Urban ist der Blick, mit dem Tillmans seit den späten 1980er-Jahren seinen Weg von Jugendclubs in den internationalen Ausstellungsbetrieb gefunden hat. Seine Bilder waren gezeichnet vom Freiheitsdrang, der Körper und Requisiten nach eigenen Gesetzen ordnet. „In den Achtzigern aufzuwachsen bedeutete, dass Fragen des Stils, der Musik, der Jugendkultur allesamt schon von sich aus politisch schienen – wie Schwulenrechte, sich verkleiden, Schminke tragen, der Protest gegen Waffen”, wird Tillmans retrospektiv im Begleitkatalog zitiert. Viele Haltungen hätten in der Kleidung Ausdruck gefunden. „In diesem Sinne beschäftigte mich die Beziehung zwischen Privatleben und Politik sehr – wen ich küsse, wie ich tanze.” Der Kuss, die Party, die Oberflächen des Privaten und das Verhältnis zwischen Körper und Bild: So durchlässig lassen sich Leitmotive der Ausstellung skizzieren, die nun Tillmans Werk von 1986 bis heute grosszügig auffächert.

Bereits die diskret an die Wand applizierte Beschriftung legt es nahe: Man hat den grössten Gewinn, wenn man aufs Lesen verzichtet, sich treiben lässt und den Bilderreigen aufnimmt wie einen Soundtrack. Auch angesichts von tagesaktuellen Motiven, etwa einer Demonstration für die „Free Gender Expression”, einem „Black Lives Matter Protest” oder Flüchtlingen, die sich vor Scheinwerfern schützen, ertastet man jene Grenzen zwischen persönlichem und öffentlichem Erleben, die in den letzten zwanzig Jahren so flüssig geworden sind. „Freischwimmer” heissen die Bilder, die das pure Licht als schwebende Linienbündel ins Fotopapier zeichnen. Sie erinnern an Tinte, Blut, Haar oder pflanzliches Wachstum. Zum „Freischwimmer” wird man selbst beim Wandeln entlang von Wolfgang Tillmans Zimmerpflanzen, Freundesporträts oder Strandabschnitten. Sein Sehen ist taktil, mild und von einer diskreten Verschwiegenheit. Das ist souverän inszeniert, und es hat eine Leichtigkeit, welche die Distanz zwischen Kunst und eigener Welterfahrung einebnet.

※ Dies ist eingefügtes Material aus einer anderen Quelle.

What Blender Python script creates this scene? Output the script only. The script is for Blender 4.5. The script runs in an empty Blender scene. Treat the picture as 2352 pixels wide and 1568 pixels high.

Bilder sind persönlich, ihre Oberflächen spielen mit dem Wissen um Intimität und Begehren. Doch nicht nur. Wenn sich die Lektüre von Tillmans Schaffen lange kaum von seiner Person lösen wollte, kann man ihn heute zeigen, ohne dass er Thema wird. Es geht ums Sehen, und es geht um Bilder, die allen gehören könnten. Seine Kunst schmiegt sich grossen Traditionen an und schlägt die Ästhetik von Lifestyle-Magazinen darum noch lange nicht aus. Wer die Fondation Beyeler vor allem als Ort der klassischen Moderne kennt, wird sich die Augen reiben und vielleicht eine Spur davon erleben, was die Welt bei der Erfindung der Fotografie in Staunen versetzte: Das Materielle, Greifbare, Haptische der Malerei, wie sie noch vor wenigen Wochen in denselben Sälen zu sehen war, exponiert Fotografie in ganz besonderem Mass als ein Medium, das nur durch Licht auf empfindlicher Haut Bilder erzeugt. Ihr Körper lebt zuletzt immer in unserer Vorstellung.